Not this time around. (Photo:Shutterstock)

Teamsters union members at UPS Freight, UPS Inc.’s (NYSE:UPS) less-than-truckload unit, tonight overwhelmingly ratified a second version of a five-year contract they had rejected a little more than a month ago, averting the first nationwide strike at UPS in more than 20 years.

The contract was ratified by a 77-23 percent margin, with about 9,000 members voting. The Teamsters represent about 11,600 members at the Atlanta-based company’s LTL unit. The first version was rejected by a 62-38 percent margin as workers voiced displeasure with what they said were substandard wage increases and little compromise by the unit in subcontracting out driver functions.

The new contract is retroactive to Aug. 1.

UPS had begun to wind down pick-up and delivery operations ahead of a possible Teamster strike, which union officials said they would have no choice but to call on Nov. 12 or soon thereafter if members rejected the second version. After rejecting the first version, the two sides agreed to a 30-day extension that would expire tomorrow.
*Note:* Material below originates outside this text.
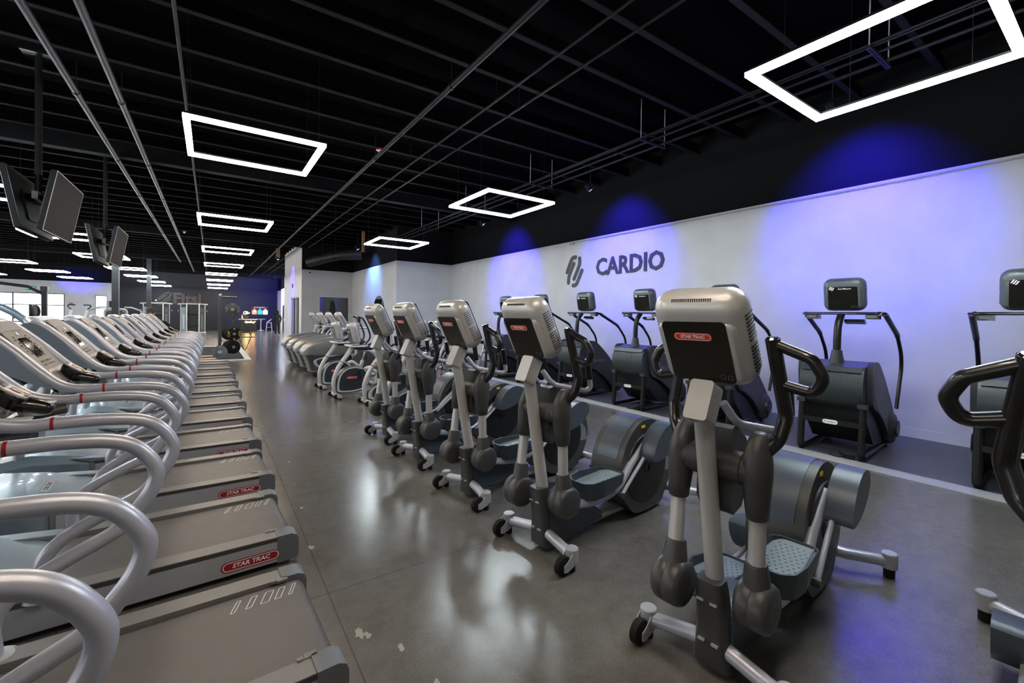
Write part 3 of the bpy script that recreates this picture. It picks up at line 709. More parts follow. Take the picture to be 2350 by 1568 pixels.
    rs = B().tube(fil([(1.62, -.34, .1), (1.5, -.16, .11), (1.5, .16, .11), (1.62, .34, .1)], .1), .034, 12).obj('rear_stabiliser', 'silver', t, 60)
    q = B(); q.prism([(1.3, .04), (1.52, .07), (1.52, .14), (1.36, .24)], 'y', -.07, .07, .015); q.obj('rear_bracket', 'charcoal', t)
    for s in (-1, 1):
        e = B().cyl((1.63, s * .36, .06), (1.63, s * .36, .155), .042, n=20, bev=.005).obj('end_post', 'silver_dull', t)
        B().cyl((1.63, s * .36, 0), (1.63, s * .36, .06), .03, n=12, bev=.004).obj('rubber_foot', 'rubber', e)
    return t
def rr2(w, z0, z1): return [(p[0], p[1] + (z0 + z1) / 2) for p in rrect(w, z1 - z0, .05)]
EL = make_elliptical()
ELY = [-.06, 1.08, 2.33, 3.37, 4.49, 5.54]
ELL = ['silver elliptical trainer cut off by the frame edge, looped black handle at its side', 'silver elliptical trainer standing largest in view with its console turned to the camera',
       'silver elliptical trainer directly behind the largest one', 'third full elliptical trainer in the row, black panel under the wall emblem', 'fourth full elliptical trainer in the row', 'farthest elliptical trainer of the row, next to the exercise bikes']
for k, y in enumerate(ELY):
    loc = (1.85, y, 0); rz = R(5.5)
    if k == 0: EL.location = loc; EL.rotation_euler.z = rz; EL['label'] = ELL[0]; EL['group'] = 'ellipticals beside the aisle'
    else: dup(EL, loc, rz, ELL[k])
pv = M.Translation((.04, 0, .96)) @ M.Rotation(R(-20), 4, 'Y') @ M.Translation((-.04, 0, -.96))
for ch in EL.children:
    if ch.name.startswith('swing_arm') and max(v.co.y for v in ch.data.vertices) > .1: ch.matrix_basis = pv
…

A strike at UPS Freight would have been the first such event at the shipping and logistics giant since a 15-day strike in August 1997 shut down its nationwide operations.
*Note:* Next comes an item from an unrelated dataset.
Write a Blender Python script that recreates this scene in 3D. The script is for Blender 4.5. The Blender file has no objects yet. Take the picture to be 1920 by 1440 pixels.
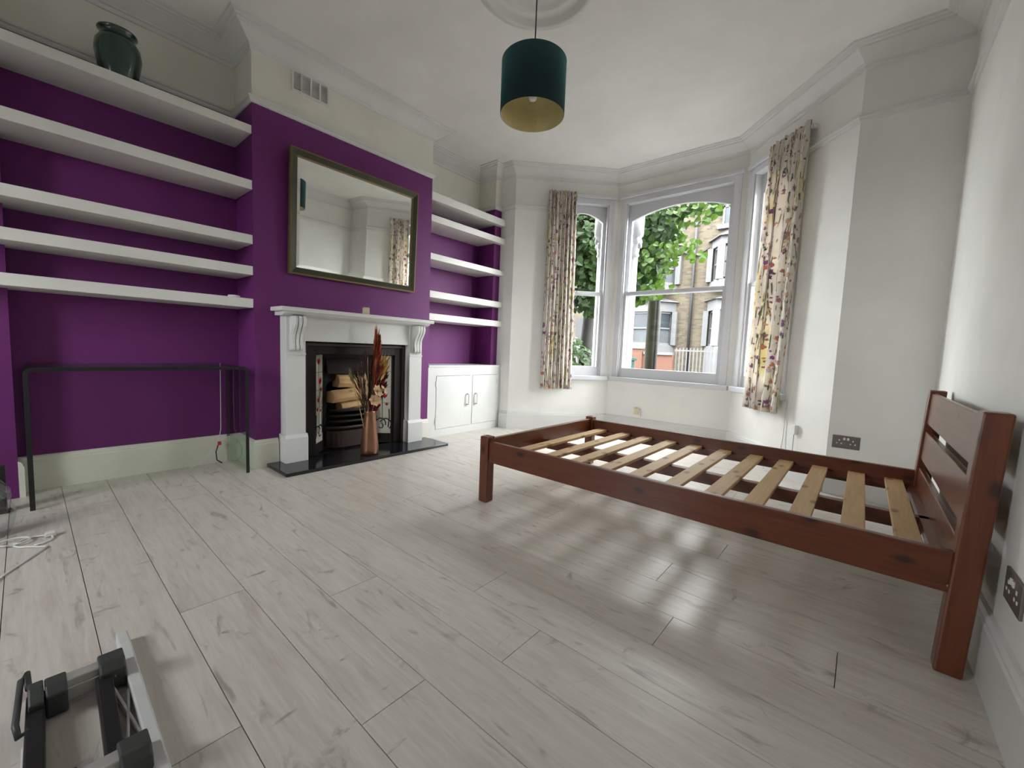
import bpy, bmesh, math, random
from mathutils import Vector, Matrix

random.seed(7)
SC = bpy.context.scene
COL = SC.collection

# ------------------------------------------------------------------ camera
CAM = Vector((3.188, 0.0, 0.898))
YAW, PITCH, ROLL, FPX = 0.7024, -0.083, 0.0396, 775.2
_f0 = Vector((-math.sin(YAW), math.cos(YAW), 0)); _r0 = Vector((math.cos(YAW), math.sin(YAW), 0)); _u0 = Vector((0, 0, 1))
_f = _f0*math.cos(PITCH) + _u0*math.sin(PITCH); _u = -_f0*math.sin(PITCH) + _u0*math.cos(PITCH)
_r = _r0*math.cos(ROLL) + _u*math.sin(ROLL); _u = -_r0*math.sin(ROLL) + _u*math.cos(ROLL)
cam_data = bpy.data.cameras.new('camera'); cam = bpy.data.objects.new('camera', cam_data); COL.objects.link(cam)
cam.matrix_world = Matrix(((_r.x, _u.x, -_f.x, CAM.x), (_r.y, _u.y, -_f.y, CAM.y), (_r.z, _u.z, -_f.z, CAM.z), (0, 0, 0, 1)))
cam_data.sensor_width = 36.0; cam_data.lens = FPX/1920*36.0; cam_data.clip_start = 0.02; cam_data.clip_end = 300
SC.camera = cam

# ------------------------------------------------------------------ sky and exposure
world = bpy.data.worlds.new('sky'); SC.world = world; world.use_nodes = True
_bg = world.node_tree.nodes['Background']
_bg.inputs[0].default_value = (0.965, 0.995, 1.0, 1); _bg.inputs[1].default_value = 19.0
SC.view_settings.view_transform = 'Standard'; SC.view_settings.look = 'None'
SC.view_settings.gamma = 1.0; SC.view_settings.use_curve_mapping = False
SC.view_settings.exposure = 0.80
SC.cycles.max_bounces = 10; SC.cycles.diffuse_bounces = 6; SC.cycles.glossy_bounces = 5
SC.cycles.transmission_bounces = 10; SC.cycles.transparent_max_bounces = 16
SC.cycles.sample_clamp_indirect = 8.0; SC.cycles.use_adaptive_sampling = True; SC.cycles.adaptive_threshold = 0.04; SC.cycles.use_denoising = True

# ------------------------------------------------------------------ room dimensions
XB = -0.334                      # alcove back wall
YL, YR = 1.022, 2.510            # chimney breast
YE, W, YBACK = 3.553, 3.530, -1.9
P1, P2, P3, P4 = (0.130, YE), (0.935, 4.384), (2.236, 4.384), (3.040, YE)
ZC, ZPR = 2.885, 2.465           # ceiling, picture rail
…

In preparation for a possible strike, UPS Freight refused to accept pick-ups with a delivery date after Nov. 8, and said it would clear all fright shipments out of the system by Nov. 9. It also advised customers to find alternate means of transportation.

In a statement tonight, the parent said the unit will resume normal operations and will immediately begin accepting shipments from its customers. The Teamsters issued a statement tonight confirming that the contract had been ratified.

The Teamsters for a Democratic Union, a Teamster dissident group at odds with mainstream Teamster leadership, said that UPS Freight members received little support from top union officials in Washington, and that once leadership announced that the much-larger small-package contract with UPS had been ratified, the company could focus its hardball tactics on UPS Freight Teamsters by calling the revised contract version its last, best, and final offer, and then winding down operations.

Under the circumstances, it’s “understandable that the majority of members opted to vote yes this time and make their stand another day after we elect union leadership who will have our backs,” TDU said.